「恋とか 愛とか やさしさなら」
一穂ミチさんはとてもとても好きな作家さんです。新刊出ると必ずチェックします。
過去のものも全部制覇したいと思う作家さんの一人です。
なかなか一気読みできていないこの頃でしたがこの本は一気読みしました。最初から最後までそわそわと先が気になり続けそのまま読み終わりました。
一穂ミチさんの作品で今までに読んだものは
- 「スモールワールズ」一気にファンになった作品。
- 「光のとこにいてね」一穂ミチさんにしか書けない表現や文章から放たれる威力がすごい。
- 「ツミデミック」短編集でも長編のような濃厚な作品。直木賞作。
- 「うたかたモザイク」短編集で一つ一つがこれ書いたの同じ人?って思うくらい色が違って宝物ボックスのよう。
今回で5作品目となります。
そして今回の「恋とか 愛とか やさしさなら」ですが、今回も文章から放たれる威力がすごいです。
〈 書籍の内容 〉
プロポーズの翌日、恋人が盗撮で捕まった。
カメラマンの新夏は啓久と交際5年。東京駅の前でプロポーズしてくれた翌日、啓久が通勤中に女子高生を盗撮したことで、ふたりの関係は一変する。「二度としない」と誓う啓久とやり直せるか、葛藤する新夏。啓久が”出来心”で犯した罪は周囲の人々を巻き込み、思わぬ波紋を巻き起こしていく。信じるとは、許すとは、愛するとは。
男と女の欲望のブラックボックスに迫る、
引用元:小学館
著者新境地となる恋愛小説。
”プロポーズの翌日、恋人が盗撮で捕まった。”
この一文、1回目いきなり衝撃で、え?どゆこと?となり理解ができなくて私は二度見しました(笑)
これからどうなるの?どうするのよ??と思いながら読み進め、読めば読むほど答えが見えなくなりました。自分の答えはあっち行ったり、こっち行ったり。
著者の一穂ミチさんもこのように言っています。
引用元:小学館
自分だったらどうするだろう?
答えの出ない問いかけを、
何度も何度も繰り返して書きました。
――一穂ミチ
何度もご自身に問いかけながら作り出されたこの作品は、たくさんの葛藤が手にとるように伝わりこちらも一緒に葛藤することになります。
そして、人間の細かい感情を巧みに表現されているので、その感情わかる!と、自然と登場人物に感情移入しやすいです。
この本を読んでいて、私は自分では気づかないような自分の細部に気づくことができました。
また、気付けていても言葉にするのは難しいと思うような感情を言葉にしてくれているので、そうかそう言いたかったのか・・と唸りながら読むことができます。

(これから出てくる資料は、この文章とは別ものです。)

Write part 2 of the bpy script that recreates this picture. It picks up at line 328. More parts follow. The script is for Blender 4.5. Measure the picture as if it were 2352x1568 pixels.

その場がリアルにイメージできてしまうという世界がそこにありました。芸術ですね。
最後まで怖くなるほど絵が浮かび新夏と啓久が知り合いのように感じました。
最後の一ページを読み終わりほっと一息。
内容は考えさせられ、正解が出せないものですが、そのモヤモヤがとても濃厚で豊かな読書タイムとなりました。